Des conditions de travail en entreprise mortifères, un supérieur hiérarchique pervers, certes. Mais le harcèlement moral ne se cantonne pas à la sphère bien définie d’une carrière professionnelle. Car la violence perverse est potentiellement partout, : dans une société, mais aussi dans un cadre familial, dans le couple.

 

Potentiellement ? Marie-France Hirigoyen montre, à travers une analyse finement ciselée du harcèlement, que cette méthode de communication, ou plutôt de non communication, ultra-violente et menée à des fins de domination, peut être adoptée par tout un chacun, à une période de sa vie. Un temps court, évidemment. Car ce qui différencie le pervers de l’individu qui en usera pour une raison ou pour une autre, – obtenir quelque chose de précis dans le cadre de son travail, faire faire une promesse à son conjoint, « soudoyer » son enfant –, c’est l’acharnement avec lequel il le fera.

 

Et que fera-t-il exactement ? Déformer le langage, refuser la communication directe, mentir, diviser pour mieux régner, voilà quelques-unes des armes redoutables que l’individu en position de harceleur utilisera, afin d’imposer son pouvoir.

 

A la lecture de l’ouvrage de Marie-France Hirigoyen, et malgré la connaissance de cette notion de perversité latente, on ne peut s’empêcher de sombrer dans une sorte de paranoïa peu productive.
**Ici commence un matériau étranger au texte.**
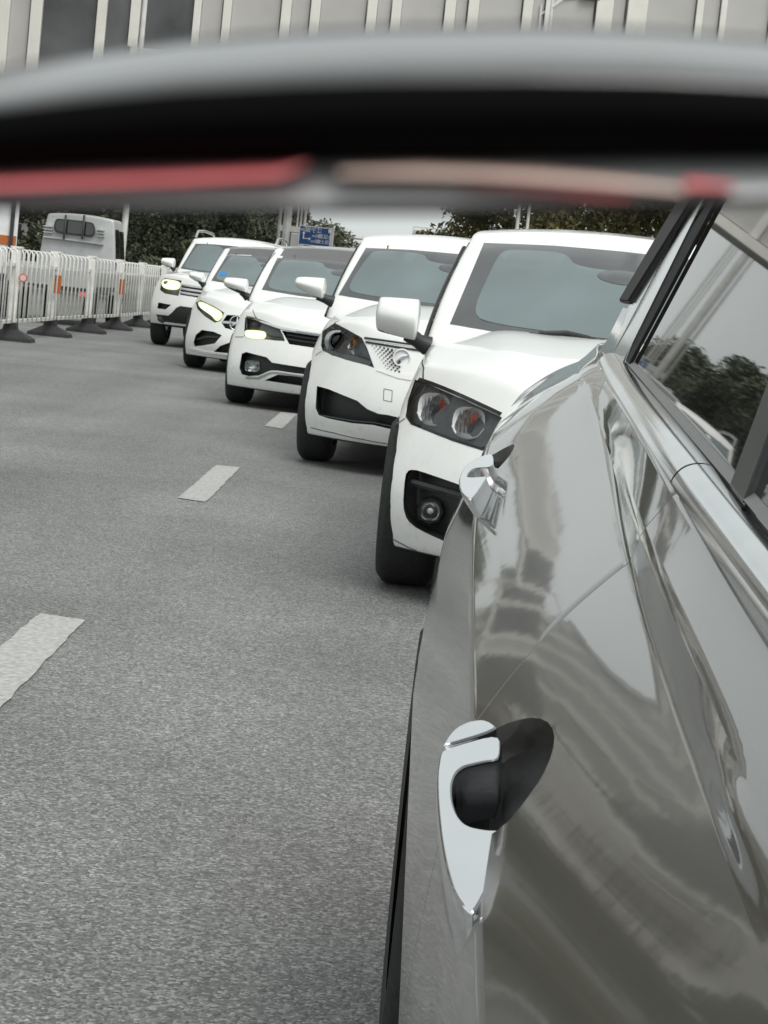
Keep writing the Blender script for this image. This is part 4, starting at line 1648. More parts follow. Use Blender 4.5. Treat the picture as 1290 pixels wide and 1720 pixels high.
slab('side_window', [bl[1][0] - WN * 0.006, bl[1][1] - WN * 0.006, V((bl[1][1].x, 0.5, ZT)), fr - WN * 0.006], M['side_glass'], 0.005, 0)
slab('window_seal', [lines[0][0], lines[0][1], lines[1][1], lines[1][0]], M['rubber'], 0.004, 0.001)
low = on_win(1036, 597)
slab('window_frame', [lines[1][0], lines[1][1], lines[2][1], lines[2][0], low], M['satin_strip'], 0.006, 0.003)
slab('pillar_trim', [lines[2][0], lines[2][1], lines[3][1], lines[3][0]], M['black_plastic'], 0.012, 0.003)
slab('pillar', [low - WN * 0.02, lines[2][0] - WN * 0.02, lines[3][0] - WN * 0.02, on_win(1024, 566) - WN * 0.02, on_win(1000, 598) - WN * 0.02, on_win(1020, 612) - WN * 0.02], M['grey_paint'], 0.022, 0.006)
gobj('roof', bx(lines[0][1].x + 0.14, 1.4, -0.3, 2.9, ZT - 0.01, ZT + 0.06, 0.03), M['grey_paint'], sharp=40)
# the back of the car, up to its other flank
rows = []
for (z, y) in ((0.25, 3.42), (0.45, 3.47), (0.64, 3.47), (0.82, 3.46), (0.965, 3.45), (1.05, 3.42), (1.3, 3.2), (1.55, 2.9)):
    x0 = interp([(0.25, 0.17), (0.64, 0.185), (0.82, 0.235), (0.965, 0.295), (1.05, 0.37), (1.3, 0.45), (1.55, 0.53)], z)
    rows.append([V((x, y - 0.12 * abs((x - 0.93) / 0.75) ** 4, z)) for x in [x0 + (1.86 - 2 * x0) * k / 12 + 0.0 for k in range(13)]])
gobj('tailgate', grid_bm(rows), M['grey_paint'], smooth=True)
gobj('underside', bx(0.14, 1.7, -0.6, 3.4, 0.22, 0.3), M['black_plastic'])
for x0 in (0.36, 1.2):
    gobj('tail_lamp', bx(x0, x0 + 0.3, 3.40, 3.49, 0.90, 0.985, 0.01), M['brake_lamp'])
# rear wheel
wr_ = part('wheel', GREY)
xx, yy, rr = 0.052, 2.88, 0.335
prof = [(xx + 0.21, rr * 0.66), (xx + 0.21, rr * 0.9), (xx + 0.185, rr * 0.985), (xx + 0.15, rr), (xx + 0.06, rr), (xx + 0.025, rr * 0.985), (xx, rr * 0.88), (xx + 0.004, rr * 0.66)]
bm = grid_bm([[V((x, yy + q * math.cos(2 * math.pi * k / 48), rr + q * math.sin(2 * math.pi * k / 48))) for k in range(48)] for x, q in prof], closed=True)
bmesh.ops.recalc_face_normals(bm, faces=bm.faces[:])
gobj('tyre', bm, M['rubber'], wr_, sharp=50)
bm = bmesh.new()
tube(bm, [(xx + 0.19, yy, rr), (xx + 0.05, yy, rr)], rr * 0.28, 20)
for k in range(5):
    d = V((0, math.cos(2 * math.pi * k / 5), math.sin(2 * math.pi * k / 5)))
    tube(bm, [V((xx + 0.085, yy, rr)) + d * 0.05, V((xx + 0.075, yy, rr)) + d * rr * 0.68], [0.04, 0.03], 6)
gobj('rim', bm, M['rim_metal'], wr_, sharp=40)


# door handles
def handle(top_px, seam, z0, slope, drop, shift, cap_px=None, nm='door_handle'):
    n = V((0, -slope, 1)).normalized()
    p0 = V((0, 0, z0))

    def solid(name, px, par):
        pts = [on_plane(a, b, p0, n) for a, b in smooth_poly(px, 2, 0.22)]
        ex = V((1, 0, 0))
        ey = n.cross(ex).normalized()
        q = [V(((p - p0).dot(ex), (p - p0).dot(ey))) for p in pts]
        if sum(a.x * b.y - b.x * a.y for a, b in zip(q, q[1:] + q[:1])) < 0:
            q.reverse()
        # even spacing
        out = []
        for a, b in zip(q, q[1:] + q[:1]):
            m_ = max(1, int((b - a).length / 0.0025))
            out += [a.lerp(b, k / m_) for k in range(m_)]
        q = out
        N = len(q)
        nr = []
        for k in range(N):
            t = (q[(k + 1) % N] - q[k - 1]).normalized()
            nr.append(V((-t.y, t.x)))                  # inwards
        for _ in range(3):
            nr = [(nr[k - 1] + nr[k] * 2 + nr[(k + 1) % N]).normalized() for k in range(N)]

        def ring(ins, down, sh=0.0):
            return [p0 + ex * (q[k].x + nr[k].x * ins + sh) + ey * (q[k].y + nr[k].y * ins) - V((0, 0, down)) for k in range(N)]
        rings = [ring(0.0030, drop, shift), ring(0.0006, drop * 0.80, shift * 0.72), ring(0, drop * 0.35, shift * 0.22), ring(0, 0.0022), ring(0.0003, 0.0010), ring(0.0010, 0.0003), ring(0.0019, 0)]
        bm = grid_bm(rings, closed=True)
        bm.verts.ensure_lookup_table()
        last = [bm.verts[(len(rings) - 1) * N + k] for k in range(N)]
        inner = [V(((v.co - p0).dot(ex), (v.co - p0).dot(ey))) for v in last]
        vv, ee, ff, *_ = delaunay_2d_cdt(inner, [(k, (k + 1) % N) for k in range(N)], [], 1, 1e-9)
        for f in ff:
            if all(k < N for k in f):
                try:
                    w_ = bm.faces.new([last[k] for k in f])
                    w_.tag = True
                except ValueError:
                    pass
        bm.normal_update()
        flat = []
        bm.faces.index_update()
        for f in bm.faces:
            if f.tag:
                if f.normal.z < 0:
                    f.normal_flip()
                flat.append(f.index)
        side = [f for f in bm.faces if not f.tag]
        c = sum((p for p in pts), V()) / len(pts)
        if sum(f.normal.z * f.calc_area() for f in side if f.calc_center_median().z > 0 and f.normal.z > 0.3) < sum(-f.normal.z * f.calc_area() for f in side if f.normal.z < -0.3 and (f.calc_center_median() - p0).dot(n) > -0.0021):
            bmesh.ops.reverse_faces(bm, faces=side)
        o = gobj(name, bm, M['chrome'], par, sharp=60)
        for k in flat:
            o.data.polygons[k].use_smooth = False
        return o
    root = solid(nm, top_px, None)
    if cap_px:
        o = solid('handle_cap', cap_px, None)
        o.parent = root
    return root


h1_bar = [(742, 1257), (843, 1229), (844, 1275), (823, 1277), (800, 1282), (782, 1287), (768, 1298), (761, 1318), (762, 1346), (771, 1371), (787, 1387), (817, 1393), (850, 1393),
          (847, 1421), (837, 1453), (821, 1492), (800, 1532), (784, 1527), (762, 1497), (749, 1453), (740, 1404), (734, 1342), (734, 1300), (738, 1270)]
h1_cap = [(743, 1253), (750, 1237), (765, 1220), (787, 1210), (810, 1207), (827, 1213), (839, 1225)]
handle(h1_bar, None, 0.638, 0.17, 0.036, 0.004, h1_cap)
h2_bar = [(812, 764), (826, 761), (830, 768), (830, 784), (800, 785), (790, 791), (785, 799), (788, 802), (821, 799), (814, 810), (803, 827), (793, 839), (783, 834), (775, 826), (772, 817), (771, 804), (774, 794), (782, 781), (796, 771)]
handle(h2_bar, None, 0.602, 0.14, 0.027, 0.018)
# thin pressed lines low on the doors
for pts in ([(748, 1552), (722, 1630), (693, 1720)], [(789, 898), (762, 970), (727, 1054)]):
    pass

# ------------------------------------------------------------------ the wing mirror housing close to the lens
HD = 0.09
TOP = [(-500, 262), (-250, 176), (0, 113), (150, 87), (300, 66), (500, 50), (650, 43), (900, 40), (1100, 47), (1290, 64), (1550, 108), (1800, 180)]
BOT = [(-500, 350), (0, 352), (400, 357), (800, 358), (1000, 354), (1290, 341), (1550, 322), (1800, 300)]
MIR = thing('wing_mirror_housing', 'blurred black and grey mirror housing with painted red reflections across the top of the view', 'car mirror', tuple(at(645, 300, HD)))
MI = Matrix.Translation(-at(645, 300, HD))


def mobj(name, bm, m, **k):
    o = obj(name, bm, m, MIR, **k)
    o.data.transform(MI)
    return o


def band(name, prof, m, x0=-500, x1=1800, n=60):
    """prof: (fraction from the top edge to the bottom edge, distance) pairs round the section"""
    rows = []
    for i in range(n + 1):
        x = x0 + (x1 - x0) * i / n
        a, b = interp(TOP, x), interp(BOT, x)
        rows.append([at(x, a + (b - a) * t, HD + d) for t, d in prof])
    bm = grid_bm(rows, closed=True)
    bm.faces.new([bm.verts[i] for i in range(len(prof))]) if False else None
    bmesh.ops.recalc_face_normals(bm, faces=bm.faces[:])
    return mobj(name, bm, m, sharp=70)


def band_s(name, pr, m):
    k = HD / 0.16
    return band(name, [(t, d * k) for t, d in pr], m)


band_s('seal', [(0.0, 0.0225), (0.02, 0.0205), (0.04, 0.0200), (0.04, 0.026), (0.0, 0.026)], M['black_plastic'])
band_s('cover', [(0.03 + 0.27 * k / 12, 0.019 * (1 - k / 12) ** 2) for k in range(13)] + [(0.31, 0.004), (0.31, 0.022), (0.06, 0.024)], M['cover_gloss'])
band_s('rim', [(0.27, 0.003), (0.285, 0.0006), (0.32, -0.0004), (0.45, -0.0010), (0.56, -0.0008), (0.66, 0.0008), (0.715, 0.003), (0.73, 0.012), (0.27, 0.012)], M['black_matt'])
band_s('lip', [(0.69, 0.006), (0.74, 0.0040), (0.82, 0.0020), (0.90, 0.0004), (0.955, 0.0001), (0.972, 0.001), (0.985, 0.003), (0.985, 0.012), (0.69, 0.012)], M['lip_grey'])
band_s('lower_seal', [(0.962, 0.0002), (0.99, 0.0004), (1.012, 0.004), (1.012, 0.012), (0.962, 0.012)], M['black_plastic'])


def strip(name, pts_top, pts_bot, m):  # a reflection in the housing's lip, painted as a coloured strip
    rows = []
    n = 30
    x0, x1 = pts_top[0][0], pts_top[-1][0]
    for i in range(n + 1):
        x = x0 + (x1 - x0) * i / n
        a, b = interp(pts_top, x), interp(pts_bot, x)
        rows.append([at(x, a, HD + 0.0032), at(x, a + (b - a) * 0.08, HD + 0.0016), at(x, (a + b) / 2, HD + 0.0002), at(x, a + (b - a) * 0.92, HD - 0.0006), at(x, b, HD + 0.0015)])
    bm = grid_bm(rows)
    bmesh.ops.recalc_face_normals(bm, faces=bm.faces[:])
    return mobj(name, bm, m, smooth=True)


strip('red_glint_and_lamp', [(-300, 296), (0, 294), (300, 283), (520, 272)], [(-300, 318), (0, 318), (300, 308), (470, 300), (520, 274)], M['red_glint_and_lamp'])
strip('pale_glint_and_disc', [(570, 280), (700, 272), (900, 278), (1060, 292), (1155, 308)], [(570, 294), (800, 300), (1000, 313), (1155, 326)], M['pale_glint_and_disc'])
strip('red_glint_and_lamp', [(780, 303), (1000, 316), (1060, 318)], [(780, 306), (1000, 332), (1060, 334)], M['red_glint_and_lamp'])
strip('red_glint_and_lamp', [(1150, 290), (1230, 302)], [(1150, 318), (1230, 318)], M['red_glint_and_lamp'])

# ------------------------------------------------------------------ the white barrier in the middle of the road
feet = [ground(*p) for p in ((15, 572), (80, 567), (135, 559), (187, 553), (230, 549))]
FX = sum(p.x for p in feet) / 5
PY = [feet[0].y + (feet[4].y - feet[0].y) / 4 * k for k in range(-1, 9)]
STEP = PY[1] - PY[0]


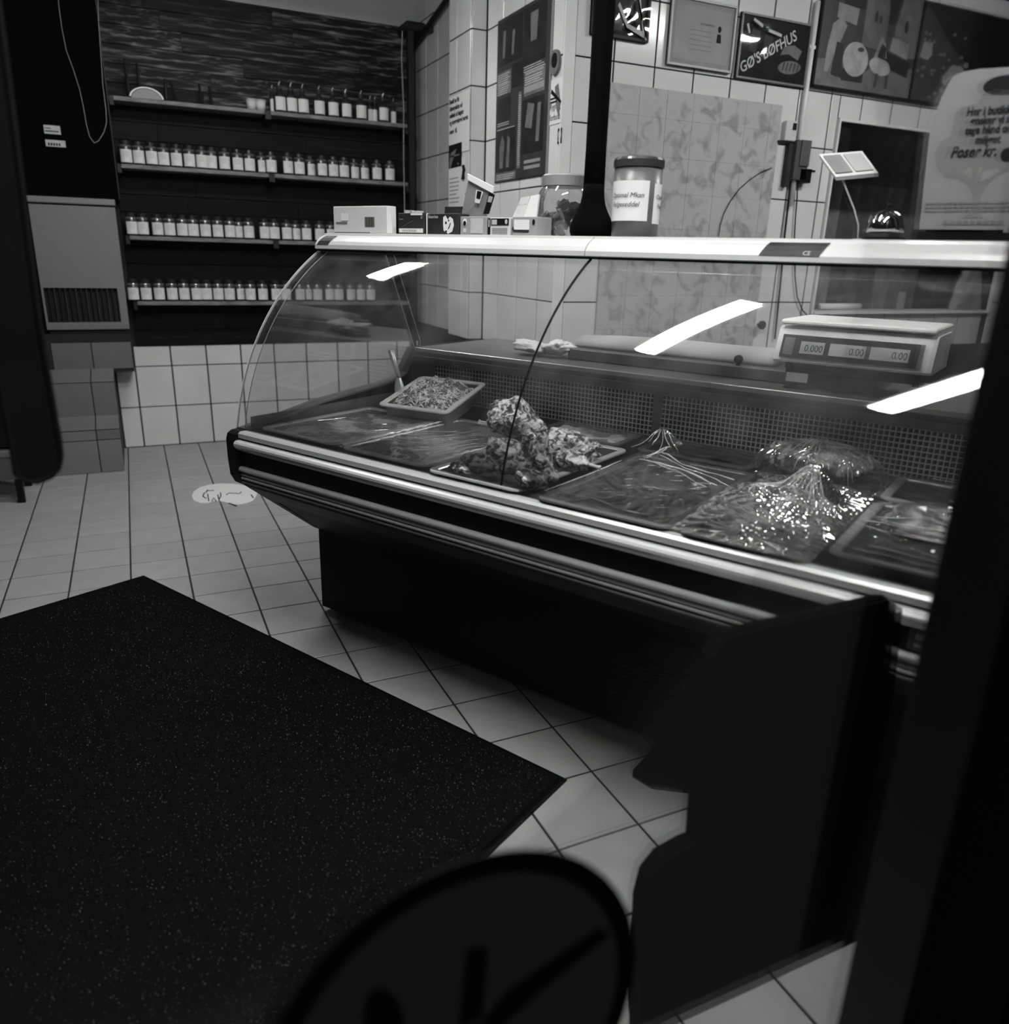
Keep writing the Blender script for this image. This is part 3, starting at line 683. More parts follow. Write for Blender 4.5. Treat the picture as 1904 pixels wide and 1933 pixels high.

A travers de multiples exemples, (« scènes de la vie conjugale », « scènes de la vie en société »), mais aussi à travers les descriptions de processus de manipulation, l’on ne peut s’empêcher de reconnaître quelqu’un que l’on a connu, que l’on fréquente toujours, de s’interroger sur ses proches, et, plus effrayant, sur soi-même. A moins que le simple fait de se poser la question « suis-je un harceleur d’occasion ou un réel pervers », ne soit en soi, une réponse. Il faut voir.

 

Cette étude aide à déceler le phénomène, peut-être à s’en prémunir, mais elle ne doit être prise qu’en tant qu’étude informative ; il faut la lire en somme avec suffisamment de distance pour ne pas plonger dans une autre perversion : un syndrome de persécution stérile.

 

Le simple fait de s’interroger sur le fil du rasoir délimitant d’un côté la fiction et de l’autre la réalité, montre bien la perversité du harcèlement moral. Car il est extrêmement difficile de réagir face à un individu harceleur, narcisse manipulateur, vampire mégalomane. Communiquer avec ce qui devient au fur et à mesure de la relation, que ce soit à la maison ou au travail, un agresseur, se révèle être d’une violence extrême. Il ne s’agit pas de coups, peu souvent d’insultes caractérisées, mais de tout un lot de non-dits, de retournements de situations, qui seraient seulement tragi-comiques si la systématisation de leur usage n’en venait à rendre fou tout individu, et à faire de lui une victime.

 

Agresseur, victime : un vocabulaire rattaché dans l’esprit de chacun au domaine de la criminologie, aux faits tangibles, aux armes, aux coups, pire, aux cadavres. L’expression de mort violente est appliquée aux décès qui font suite à toute sorte d’accidents dramatiques, de meurtres. La mort violente s’opposerait donc à la mort naturelle. Dans le cadre du harcèlement moral, c’est de meurtre psychique qu’il s’agit. La victime est physiquement en vie, mais tout, en elle, a été détruit. Chosifiée par son agresseur, victime de stress à haute dose, elle s’isole. Il ne lui reste souvent, comme lien avec l’extérieur, que la personne même qui l’a fait devenir si faible psychologiquement, et avec qui elle entretient un rapport de dépendance.

 

Entreprise, famille, couple : le phénomène reste, à quelques différences près, le même. Marie-France Hirigoyen nous aide à le déceler, afin de ne pas tomber sous la coupe de ces individus pervers que nous pouvons tous rencontrer au cours de nos vies. Cet ouvrage invite à la vigilance et surtout incite au passage à l’action, le cas échéant: trouver de l’aide, solliciter la justice s’il le faut, et enfin guérir.